Soruşturmaların gizliliği ihlal edilmiştir. Bu suç değil mi? Gizliliği gözetmeyen bir soruşturmayı adil kabul etmek mümkün mü? Gül ve Erdoğan davayla ilgili gelişmeleri çok önceden nasıl bilir? Soruşturmanın gizliliği ihlal edildiyse bu suçu kim işledi? Gizliliği ihlal davayı yürütenlerin sorumluluğundadır. Gizliliğin ihlalinden herkes şikayet ediyor ama birşey yapan yok. Bu soruşturma savcılardan çok, emniyetçilerin ve polislerin kontrolünde gitmektedir. Emniyet güçleri sadece savcılardan talimat almalıdır. İfadeleri polsiler alıyor, sanıkları onlar çağırıyor, hatta ifade pazarlığı yapıyor.

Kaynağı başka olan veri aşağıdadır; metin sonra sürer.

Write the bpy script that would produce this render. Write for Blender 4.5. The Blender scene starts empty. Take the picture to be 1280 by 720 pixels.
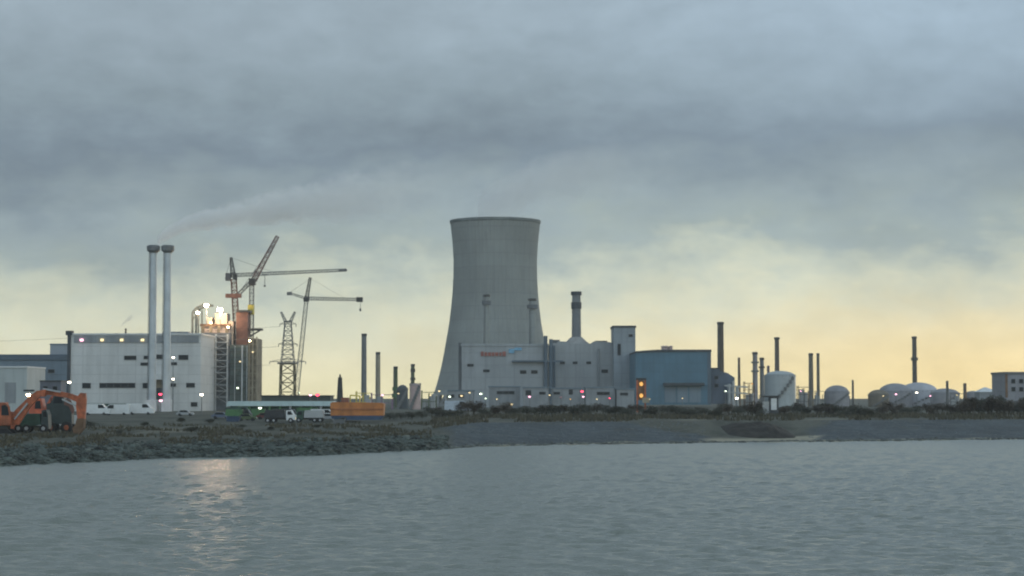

Hepimiz darbe konusuyla ilgili yargılama yapılacağını bekledik. 2 yıla yakın süren soruşturmada dava yapma imkanı olacak insanlara dokunuldu mu? Darbe yapması muhtemel kişiler kimlerse git onlardan hesap sor, sormazsan namertsin. Kim o darbe yapacak kişiler, korkma, ağzında geveleme, üzerine git. Susurluk'ta eksik kalan tarafla hesaplaşılaşılıyor diyorsan çık söyle. Öyleyse üzerine git, yapmazsan namertsin. Susurluk'un hesabını sor. Darbeden hesap sorsa ciddidir diyeceğiz. Susurluk'tan hesap sorsa ciddidir diyeceğiz. Türkiye terörle mücadele ederken özel harekatta kanunsuzluklar oldu bunların hesabını soracağız diyorsan, onu da sor. Bunların hiçbirisi değil. Başbakan durup durup temiz eller operasyonu diyor. Bu yapılan işin Türkiye'de yapılması gereken temiz eller operasyonu ile ne alakası var. Türkiye kirli ellerin yönetimi altında. Türkiye'de temiz olmayan eller var ama ya yönetimin eli kirliyse? Temiz eller operasyonu lafı Başbakan'ın ağzına yakışıyor mu? İtalya'da Başbakanların, milletvekillerinin dokunulmazlıkları kaldırıldı. Gözaltına alınanların arasında nasıl bir tane bile AKP'li olmaz?